Clara et Hannah ouvrent leur blog, au printemps 2011 : l'écureuil du net ! à lire absolument !!!!
Merci à François Bon, qui a accueilli sur Publie.net les Carnets Lointains, et le Manuel anti-onirique.

mardi 29 juin 2010

Carnet Tokyoïte, liasse 20 (une fine couche de glace)


J'ai toujours l'impression de marcher sur une fine couche de glace. Cela n'a rien à voir avec des considérations météorologiques. Je marche. Et il me semble que l'équilibre est un miracle. Encore un pas. Et à chaque pas je m'attends à ce que la fine couche de glace sur laquelle je me suis aventurée se rompe d'un coup.  Ou plutôt, je m'étonne qu'elle ne rompe pas, je m'attends à ce qu'elle se brise et qu'elle vole en éclats. J'entends un bruit sec. Ce n'est pas à proprement parler que je l'entends : il y a quelque motif imaginaire dans mon cerveau qui entend ce bruit autant qu'il le produit. Mais comme je n'y crois pas, que je ne lui accorde aucune réalité, je ne parlerais pas pour autant d'hallucination. Il n'empêche. Je m'attends constamment à ce que la glace cède. La fissure s'est rouverte sous mon pas, et plus rien ne le retient dans la chute.

Alors recommence la longue scène déjà jouée de la noyade. Jusque dans les moindres détails. Elle se répète. Toujours la même. Au début le noyé se débat, puis il se fatigue et comme ses gestes sont désordonnés… ses gestes sont épouvantablement désordonnés, de sorte que sans cesse plus d'efforts lui deviennent nécessaires mais lui permettent de rester de moins en moins longtemps à la surface de l'eau, là où ses poumons attrapent un peu d'air mêlé d'eau (il gesticule trop pour se retenir à la fine frontière que l'on appelle surface et qu'il serait bien difficile de  saisir conceptuellement afin de s'y tenir pour respirer un peu : dans le monde physique, les surfaces se pénètrent les unes les autres, il est  vain de chercher la pureté mathématique de ce que la méréologie appelle une surface, tous ses efforts ne lui servent à rien,  pour des raisons qui se conçoivent aisément, et il se débat et se débattant il se noie sans que je sache très bien quel argument provoque sa fin). Je n'ajoute pas à cela les modifications qu'apporteraient à la scène une eau glacée, et la présence coupante des glaces brisées selon des angles aigus.

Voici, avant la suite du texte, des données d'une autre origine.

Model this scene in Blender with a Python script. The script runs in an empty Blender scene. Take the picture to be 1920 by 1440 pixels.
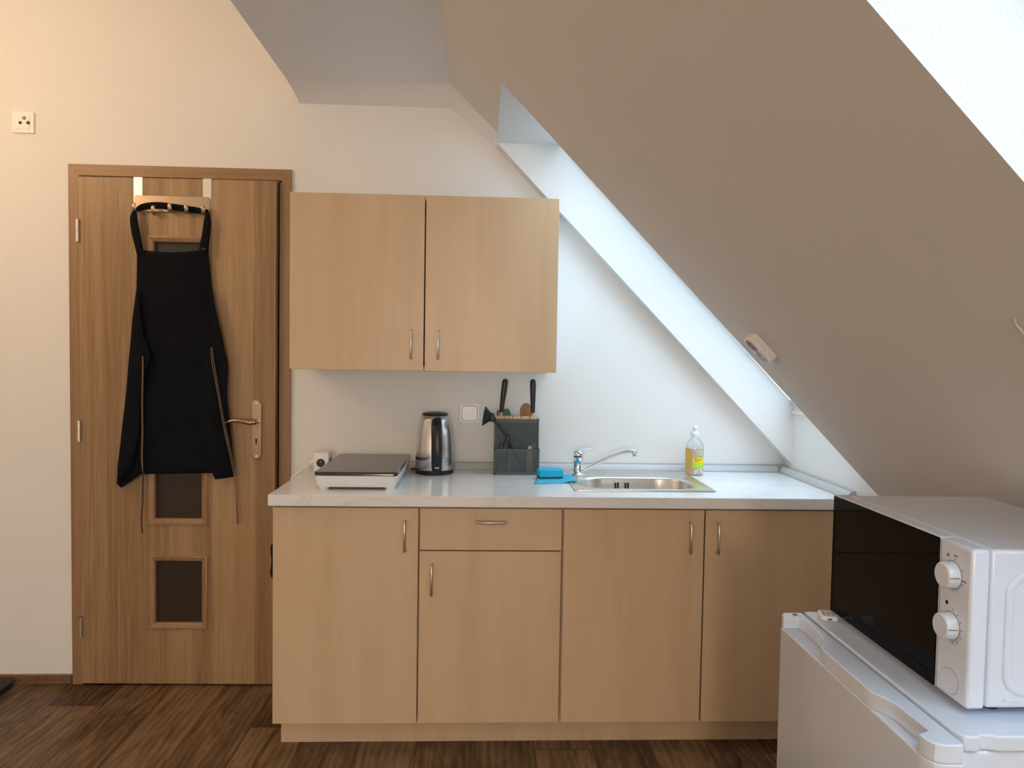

Était-ce alors parce que la route aérienne passait au dessus du Pôle ou bien parce qu'elle pouvait traverser, selon d'autres tracés, les plaines immensément enneigées de Sibérie ? Mais par la grâce de ce détour, sans doute par la grâce de ce détour, je n'eus plus la sensation que le sol, sous mes pas, allait se dérober. La surface du monde ne risquait plus, je ne sais pas pour quelle exacte raison, de se craqueler sous mon avancée et de la compromettre, de l'interrompre, et de m'obliger à rejouer, une nouvelle fois, la scène si souvent répétée de la noyade. Les souvenirs ne se perdaient pas. Le passé ne sombrait pas. Les espoirs ne défaillaient pas encore. Le monde était plein et impénétrable, et j'écartais du revers de la main la question défaillante de la surface pour m'avancer en lui.

Il n'y a donc plus aucune raison pour que je perde pied et me noie dans l'angoisse, pour que je m'enfonce dans les profondeurs sporadiques et violentes de l'angoisse, je ne sombre pas. Pour la première fois, je ne marche pas sur des craquelures.

Le rêve que je traverse est épais et dense comme une nuit de brouillard. J'ai traversé pour venir ici des mers inconnues dont j'ignore jusqu'au nom. Je me déplace dans un labyrinthe de noms, ils s'égrènent, et je n'en reconnais presque aucun. Il me faut faire un effort immense pour les retenir dans ma mémoire. Le rêve est lourd et opaque. Il ne se déchirera pas. Il est possible d'y revenir, je ne risque rien, il se dissipe un instant, mais il demeure toujours là, à portée de main, accessible.